--- Goal ---
Copy out the whole listing exactly as written, leaving the pictures behind.

--- Data extract ---
+--
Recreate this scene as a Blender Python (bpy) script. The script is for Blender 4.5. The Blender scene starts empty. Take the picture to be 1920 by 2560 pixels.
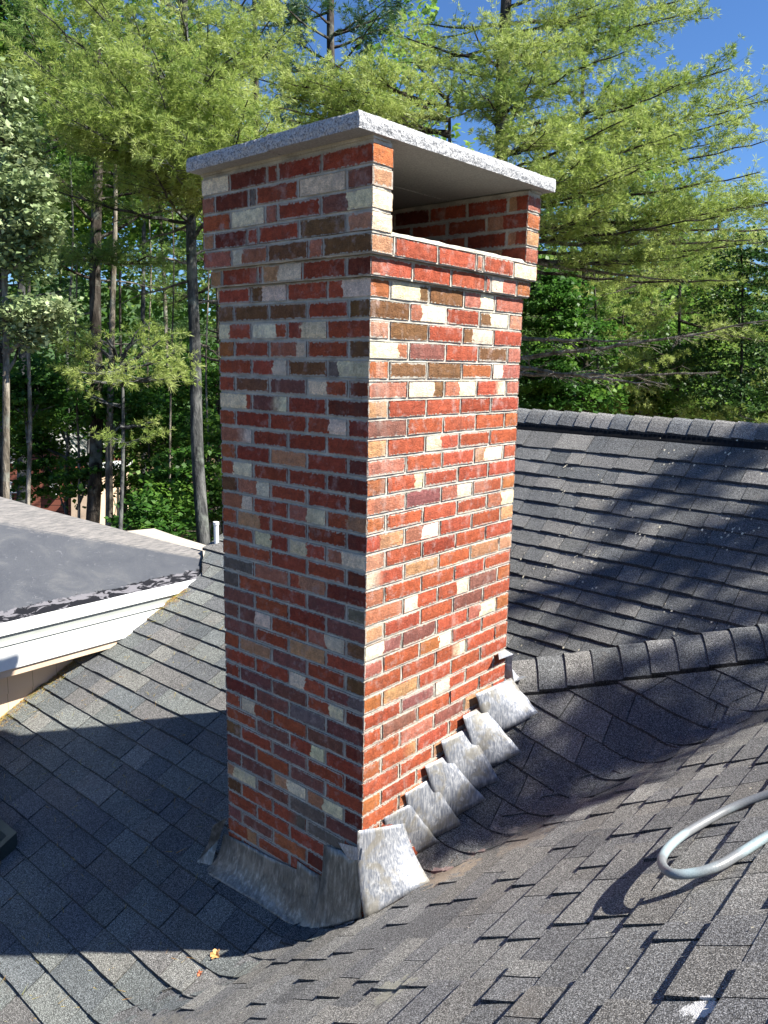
import bpy, math, random
import numpy as np
from mathutils import Vector, Matrix, noise
random.seed(7); RNG = np.random.default_rng(11)
R = math.radians
# ------------------------------------------------------------------ camera, sky, sun, exposure
scene = bpy.context.scene
COL = scene.collection
F_PX = 1960.0
RIGHT = np.array([0.75571857, 0.65463314, 0.01857163])
UP = np.array([-0.13431315, 0.12717317, 0.98274461])
FWD = np.array([-0.64097537, 0.74517276, -0.18403297])
CAM = np.array([1.80020729, -2.00248188, -0.28847139])
cd = bpy.data.cameras.new('camera'); cam = bpy.data.objects.new('camera', cd); COL.objects.link(cam)
cd.sensor_fit = 'HORIZONTAL'; cd.sensor_width = 36; cd.lens = 36 * F_PX / 1920
cd.clip_start = 0.05; cd.clip_end = 2000
cam.matrix_world = Matrix(((RIGHT[0], UP[0], -FWD[0], CAM[0]), (RIGHT[1], UP[1], -FWD[1], CAM[1]),
                           (RIGHT[2], UP[2], -FWD[2], CAM[2]), (0, 0, 0, 1)))
scene.camera = cam
SUN_EL = R(48.5); SH = (0.884, 0.468)
SUN = np.array([SH[0] * math.cos(SUN_EL), SH[1] * math.cos(SUN_EL), math.sin(SUN_EL)]); SUN /= np.linalg.norm(SUN)
world = bpy.data.worlds.new('World'); scene.world = world; world.use_nodes = True
wn = world.node_tree.nodes; wl = world.node_tree.links
sky = wn.new('ShaderNodeTexSky'); sky.sky_type = 'NISHITA'; sky.sun_disc = False
sky.sun_elevation = SUN_EL; sky.sun_rotation = math.atan2(SUN[0], SUN[1])
sky.air_density = 1.0; sky.dust_density = 0.0; sky.ozone_density = 4.0
wn['Background'].inputs['Strength'].default_value = 0.05
tn = wn.new('ShaderNodeMix'); tn.data_type = 'RGBA'; tn.blend_type = 'MULTIPLY'; tn.inputs[0].default_value = 1; tn.inputs[7].default_value = (.66, .90, 1.2, 1)
wl.new(sky.outputs['Color'], tn.inputs[6]); wl.new(tn.outputs[2], wn['Background'].inputs['Color'])
sl = bpy.data.lights.new('sun', 'SUN'); sl.energy = 5.0; sl.angle = R(0.5); sl.color = (1.0, 0.95, 0.86)
so = bpy.data.objects.new('sun', sl); COL.objects.link(so)
so.rotation_euler = Vector(SUN).to_track_quat('Z', 'Y').to_euler()
scene.view_settings.view_transform = 'Standard'; scene.view_settings.look = 'None'
scene.view_settings.gamma = 1; scene.view_settings.exposure = 1.42

def ray(x, y): return FWD + RIGHT * (x - 960) / F_PX - UP * (y - 1280) / F_PX
def at(x, y, d): return CAM + ray(x, y) * d
def hit(x, y, n, c):
    d = ray(x, y); return CAM + d * ((c - n @ CAM) / (n @ d))

# ------------------------------------------------------------------ helpers
def tag(o, label=None, cat=None, group=None, kind=None):
    if label: o['label'] = label
    if cat: o['category'] = cat
    if group: o['group'] = group
    if kind: o['kind'] = kind
    return o
def empty(name, loc, label, cat, group=None):
    o = bpy.data.objects.new(name, None); COL.objects.link(o); o.location = loc
    o.empty_display_size = 0.2
    return tag(o, label, cat, group)
def link(name, me, mats, parent=None):
    o = bpy.data.objects.new(name, me); COL.objects.link(o)
    for m in (mats if isinstance(mats, (list, tuple)) else [mats]): me.materials.append(m)
    if parent is not None:
        o.parent = parent; o.matrix_parent_inverse = Matrix.Translation(-Vector(root_loc(parent)))
    return o
def root_loc(o):
    v = Vector(o.location)
    while o.parent: o = o.parent; v = Vector(o.location)
    return v
class MB:
    """collects verts / faces plus per-face attributes"""
    def __init__(s): s.v = []; s.f = []; s.mi = []; s.at = {}
    def add(s, vs, fs, mi=0, **attrs):
        b = len(s.v); s.v += [tuple(map(float, v)) for v in vs]
        for f in fs:
            s.f.append(tuple(b + i for i in f)); s.mi.append(mi)
            for k, val in attrs.items(): s.at.setdefault(k, {})[len(s.f) - 1] = val
    def box(s, lo, hi, mi=0, **a):
        x0, y0, z0 = lo; x1, y1, z1 = hi
        vs = [(x0,y0,z0),(x1,y0,z0),(x1,y1,z0),(x0,y1,z0),(x0,y0,z1),(x1,y0,z1),(x1,y1,z1),(x0,y1,z1)]
        s.add(vs, [(0,3,2,1),(4,5,6,7),(0,1,5,4),(1,2,6,5),(2,3,7,6),(3,0,4,7)], mi, **a)
    def tube(s, pts, rad, n=8, mi=0, cap=True, **a):
        pts = [np.array(p, float) for p in pts]; vs = []; fs = []
        for i, p in enumerate(pts):
            t = pts[min(i+1, len(pts)-1)] - pts[max(i-1, 0)]; t /= (np.linalg.norm(t) + 1e-9)
            ref = np.array([0, 0, 1.]) if abs(t[2]) < .9 else np.array([1., 0, 0])
            u = np.cross(t, ref); u /= np.linalg.norm(u); w = np.cross(t, u)
            r = rad[i] if hasattr(rad, '__len__') else rad
            for k in range(n):
                an = 2*math.pi*k/n; vs.append(p + (u*math.cos(an) + w*math.sin(an))*r)
        for i in range(len(pts)-1):
            for k in range(n):
                k2 = (k+1) % n; fs.append((i*n+k, (i+1)*n+k, (i+1)*n+k2, i*n+k2))
        if cap: fs.append(tuple(range(n))); fs.append(tuple(range((len(pts)-1)*n+n-1, (len(pts)-1)*n-1, -1)))
        s.add(vs, fs, mi, **a)
    def grid(s, P, mi=0, **a):
        """P[i][j] 3-D points"""
        ni, nj = len(P), len(P[0]); vs = [p for row in P for p in row]
        fs = [(i*nj+j, (i+1)*nj+j, (i+1)*nj+j+1, i*nj+j+1) for i in range(ni-1) for j in range(nj-1)]
        s.add(vs, fs, mi, **a)
    def build(s, name, mats, parent=None, smooth=False, types=None):
        me = bpy.data.meshes.new(name); me.from_pydata(s.v, [], s.f); me.update()
        me.polygons.foreach_set('material_index', s.mi)
        if smooth: me.polygons.foreach_set('use_smooth', [True]*len(s.f))
        for k, d in s.at.items():
            any_ = next(iter(d.values()))
            if isinstance(any_, (tuple, list)):
                if len(any_) == 4:
                    A = me.attributes.new(k, 'FLOAT_COLOR', 'FACE'); buf = np.ones((len(s.f), 4), np.float32)
                    for i, v in d.items(): buf[i] = v
                    A.data.foreach_set('color', buf.ravel())
            else:
                A = me.attributes.new(k, 'FLOAT', 'FACE'); buf = np.zeros(len(s.f), np.float32)
                for i, v in d.items(): buf[i] = v
                A.data.foreach_set('value', buf)
        return link(name, me, mats, parent)
def np_mesh(name, V, nface, k, mats, parent=None):
    """V: (nface*k,3) unshared polygons of k corners"""
    me = bpy.data.meshes.new(name); n = len(V)
    me.vertices.add(n); me.vertices.foreach_set('co', np.ascontiguousarray(V, np.float32).ravel())
    me.loops.add(n); me.loops.foreach_set('vertex_index', np.arange(n, dtype=np.int32))
    me.polygons.add(nface); me.polygons.foreach_set('loop_start', np.arange(0, n, k, dtype=np.int32))
    me.polygons.foreach_set('loop_total', np.full(nface, k, np.int32))
    me.update(calc_edges=True)
    return link(name, me, mats, parent)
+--
--- Written solution ---
Recreate this scene as a Blender Python (bpy) script. The script is for Blender 4.5. The Blender scene starts empty. Take the picture to be 1920 by 2560 pixels.
import bpy, math, random
import numpy as np
from mathutils import Vector, Matrix, noise
random.seed(7); RNG = np.random.default_rng(11)
R = math.radians
# ------------------------------------------------------------------ camera, sky, sun, exposure
scene = bpy.context.scene
COL = scene.collection
F_PX = 1960.0
RIGHT = np.array([0.75571857, 0.65463314, 0.01857163])
UP = np.array([-0.13431315, 0.12717317, 0.98274461])
FWD = np.array([-0.64097537, 0.74517276, -0.18403297])
CAM = np.array([1.80020729, -2.00248188, -0.28847139])
cd = bpy.data.cameras.new('camera'); cam = bpy.data.objects.new('camera', cd); COL.objects.link(cam)
cd.sensor_fit = 'HORIZONTAL'; cd.sensor_width = 36; cd.lens = 36 * F_PX / 1920
cd.clip_start = 0.05; cd.clip_end = 2000
cam.matrix_world = Matrix(((RIGHT[0], UP[0], -FWD[0], CAM[0]), (RIGHT[1], UP[1], -FWD[1], CAM[1]),
                           (RIGHT[2], UP[2], -FWD[2], CAM[2]), (0, 0, 0, 1)))
scene.camera = cam
SUN_EL = R(48.5); SH = (0.884, 0.468)
SUN = np.array([SH[0] * math.cos(SUN_EL), SH[1] * math.cos(SUN_EL), math.sin(SUN_EL)]); SUN /= np.linalg.norm(SUN)
world = bpy.data.worlds.new('World'); scene.world = world; world.use_nodes = True
wn = world.node_tree.nodes; wl = world.node_tree.links
sky = wn.new('ShaderNodeTexSky'); sky.sky_type = 'NISHITA'; sky.sun_disc = False
sky.sun_elevation = SUN_EL; sky.sun_rotation = math.atan2(SUN[0], SUN[1])
sky.air_density = 1.0; sky.dust_density = 0.0; sky.ozone_density = 4.0
wn['Background'].inputs['Strength'].default_value = 0.05
tn = wn.new('ShaderNodeMix'); tn.data_type = 'RGBA'; tn.blend_type = 'MULTIPLY'; tn.inputs[0].default_value = 1; tn.inputs[7].default_value = (.66, .90, 1.2, 1)
wl.new(sky.outputs['Color'], tn.inputs[6]); wl.new(tn.outputs[2], wn['Background'].inputs['Color'])
sl = bpy.data.lights.new('sun', 'SUN'); sl.energy = 5.0; sl.angle = R(0.5); sl.color = (1.0, 0.95, 0.86)
so = bpy.data.objects.new('sun', sl); COL.objects.link(so)
so.rotation_euler = Vector(SUN).to_track_quat('Z', 'Y').to_euler()
scene.view_settings.view_transform = 'Standard'; scene.view_settings.look = 'None'
scene.view_settings.gamma = 1; scene.view_settings.exposure = 1.42

def ray(x, y): return FWD + RIGHT * (x - 960) / F_PX - UP * (y - 1280) / F_PX
def at(x, y, d): return CAM + ray(x, y) * d
def hit(x, y, n, c):
    d = ray(x, y); return CAM + d * ((c - n @ CAM) / (n @ d))

# ------------------------------------------------------------------ helpers
def tag(o, label=None, cat=None, group=None, kind=None):
    if label: o['label'] = label
    if cat: o['category'] = cat
    if group: o['group'] = group
    if kind: o['kind'] = kind
    return o
def empty(name, loc, label, cat, group=None):
    o = bpy.data.objects.new(name, None); COL.objects.link(o); o.location = loc
    o.empty_display_size = 0.2
    return tag(o, label, cat, group)
def link(name, me, mats, parent=None):
    o = bpy.data.objects.new(name, me); COL.objects.link(o)
    for m in (mats if isinstance(mats, (list, tuple)) else [mats]): me.materials.append(m)
    if parent is not None:
        o.parent = parent; o.matrix_parent_inverse = Matrix.Translation(-Vector(root_loc(parent)))
    return o
def root_loc(o):
    v = Vector(o.location)
    while o.parent: o = o.parent; v = Vector(o.location)
    return v
class MB:
    """collects verts / faces plus per-face attributes"""
    def __init__(s): s.v = []; s.f = []; s.mi = []; s.at = {}
    def add(s, vs, fs, mi=0, **attrs):
        b = len(s.v); s.v += [tuple(map(float, v)) for v in vs]
        for f in fs:
            s.f.append(tuple(b + i for i in f)); s.mi.append(mi)
            for k, val in attrs.items(): s.at.setdefault(k, {})[len(s.f) - 1] = val
    def box(s, lo, hi, mi=0, **a):
        x0, y0, z0 = lo; x1, y1, z1 = hi
        vs = [(x0,y0,z0),(x1,y0,z0),(x1,y1,z0),(x0,y1,z0),(x0,y0,z1),(x1,y0,z1),(x1,y1,z1),(x0,y1,z1)]
        s.add(vs, [(0,3,2,1),(4,5,6,7),(0,1,5,4),(1,2,6,5),(2,3,7,6),(3,0,4,7)], mi, **a)
    def tube(s, pts, rad, n=8, mi=0, cap=True, **a):
        pts = [np.array(p, float) for p in pts]; vs = []; fs = []
        for i, p in enumerate(pts):
            t = pts[min(i+1, len(pts)-1)] - pts[max(i-1, 0)]; t /= (np.linalg.norm(t) + 1e-9)
            ref = np.array([0, 0, 1.]) if abs(t[2]) < .9 else np.array([1., 0, 0])
            u = np.cross(t, ref); u /= np.linalg.norm(u); w = np.cross(t, u)
            r = rad[i] if hasattr(rad, '__len__') else rad
            for k in range(n):
                an = 2*math.pi*k/n; vs.append(p + (u*math.cos(an) + w*math.sin(an))*r)
        for i in range(len(pts)-1):
            for k in range(n):
                k2 = (k+1) % n; fs.append((i*n+k, (i+1)*n+k, (i+1)*n+k2, i*n+k2))
        if cap: fs.append(tuple(range(n))); fs.append(tuple(range((len(pts)-1)*n+n-1, (len(pts)-1)*n-1, -1)))
        s.add(vs, fs, mi, **a)
    def grid(s, P, mi=0, **a):
        """P[i][j] 3-D points"""
        ni, nj = len(P), len(P[0]); vs = [p for row in P for p in row]
        fs = [(i*nj+j, (i+1)*nj+j, (i+1)*nj+j+1, i*nj+j+1) for i in range(ni-1) for j in range(nj-1)]
        s.add(vs, fs, mi, **a)
    def build(s, name, mats, parent=None, smooth=False, types=None):
        me = bpy.data.meshes.new(name); me.from_pydata(s.v, [], s.f); me.update()
        me.polygons.foreach_set('material_index', s.mi)
        if smooth: me.polygons.foreach_set('use_smooth', [True]*len(s.f))
        for k, d in s.at.items():
            any_ = next(iter(d.values()))
            if isinstance(any_, (tuple, list)):
                if len(any_) == 4:
                    A = me.attributes.new(k, 'FLOAT_COLOR', 'FACE'); buf = np.ones((len(s.f), 4), np.float32)
                    for i, v in d.items(): buf[i] = v
                    A.data.foreach_set('color', buf.ravel())
            else:
                A = me.attributes.new(k, 'FLOAT', 'FACE'); buf = np.zeros(len(s.f), np.float32)
                for i, v in d.items(): buf[i] = v
                A.data.foreach_set('value', buf)
        return link(name, me, mats, parent)
def np_mesh(name, V, nface, k, mats, parent=None):
    """V: (nface*k,3) unshared polygons of k corners"""
    me = bpy.data.meshes.new(name); n = len(V)
    me.vertices.add(n); me.vertices.foreach_set('co', np.ascontiguousarray(V, np.float32).ravel())
    me.loops.add(n); me.loops.foreach_set('vertex_index', np.arange(n, dtype=np.int32))
    me.polygons.add(nface); me.polygons.foreach_set('loop_start', np.arange(0, n, k, dtype=np.int32))
    me.polygons.foreach_set('loop_total', np.full(nface, k, np.int32))
    me.update(calc_edges=True)
    return link(name, me, mats, parent)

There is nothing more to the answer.